Shareholders’ Agreement: Partners' Access to Information and Confidentiality
Today, we will discuss critical aspects of shareholders’ agreements concerning partners' access to company information and confidentiality matters. Properly addressing these issues ensures transparency in business operations and safeguards sensitive data.
In practice, we observe the following approaches:
- In startups and small businesses, partners often seek maximum transparency, granting each other full access to the company's financial and operational data. This facilitates better coordination and more informed decision-making.
- In larger companies or those where information holds strategic value, access to certain data may be restricted. Partners may have different levels of access depending on their roles and responsibilities.
Let’s explore the key provisions:
- Defining access to information – It is essential to specify which data and documents will be accessible to each partner. This may include financial reports, development plans, contracts, and other important data. For instance, a partner responsible for finance should have access to all financial documentation, while a marketing partner may need access to market research and advertising campaign data.
Additionally, it is crucial to establish specific technical measures to protect the information, such as password protection, data encryption, and physical security of documents.
- Establishing confidentiality obligations – Partners must agree not to disclose confidential information to third parties without prior consent and to use it solely for business-related purposes.
Do not forget to outline conditions under which information may be disclosed, such as in response to government authorities or for other legitimate reasons.
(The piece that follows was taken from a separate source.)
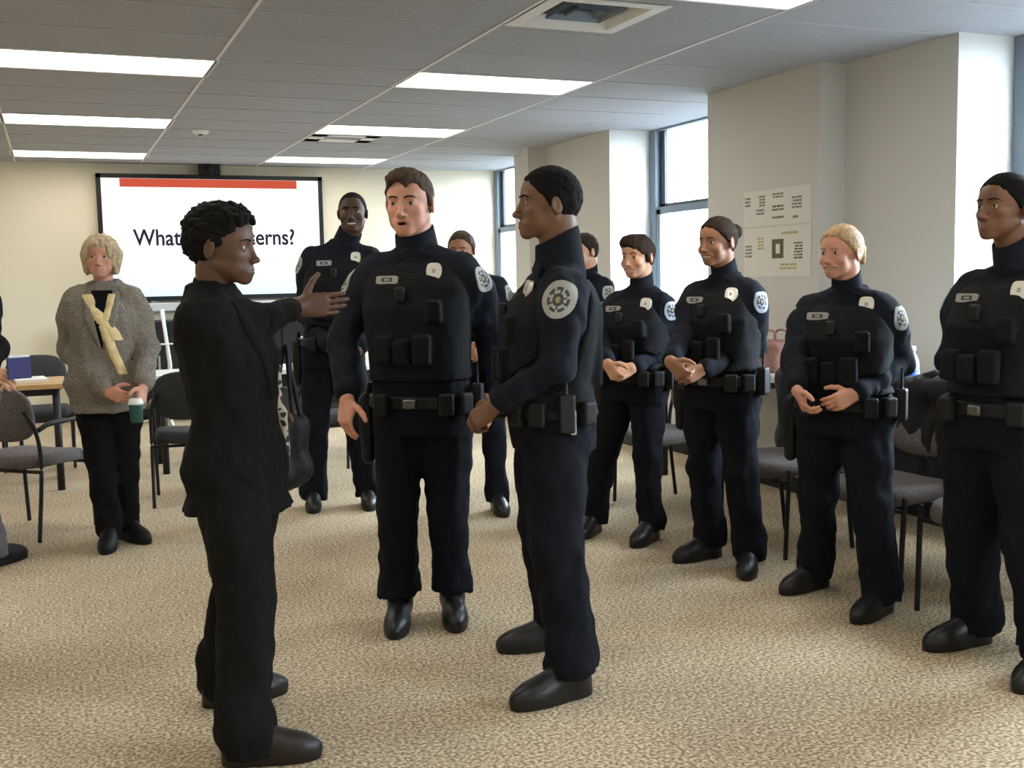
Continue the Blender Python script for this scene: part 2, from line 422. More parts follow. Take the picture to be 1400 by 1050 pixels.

If a legal request from authorities is received, the partner must, where possible, notify the other partners before disclosing any information.
- Duration of confidentiality obligations – In practice, the duty to protect confidential information continues throughout the partnership and for a period of 2 to 3 years following its termination.
- Addressing data breaches – Specify the steps to be taken in the event of a confidentiality breach, including notifying affected parties and implementing corrective measures. For example, in the event of a breach, the partner must promptly inform the other partners and take immediate action to mitigate the damage.
- Consequences for breach of confidentiality – Partners may be held liable for any breach of confidentiality, including responsibility for damages and legal costs.
For minority partners: Establishing clear rules regarding access to information can help protect the interests of minority partners. These provisions ensure that minority partners receive critical information.
Properly addressing access to information and confidentiality in a shareholders’ agreement helps to avoid conflicts and protects the interests of all parties involved. Be sure to discuss these matters early on to ensure both security and transparency in your business.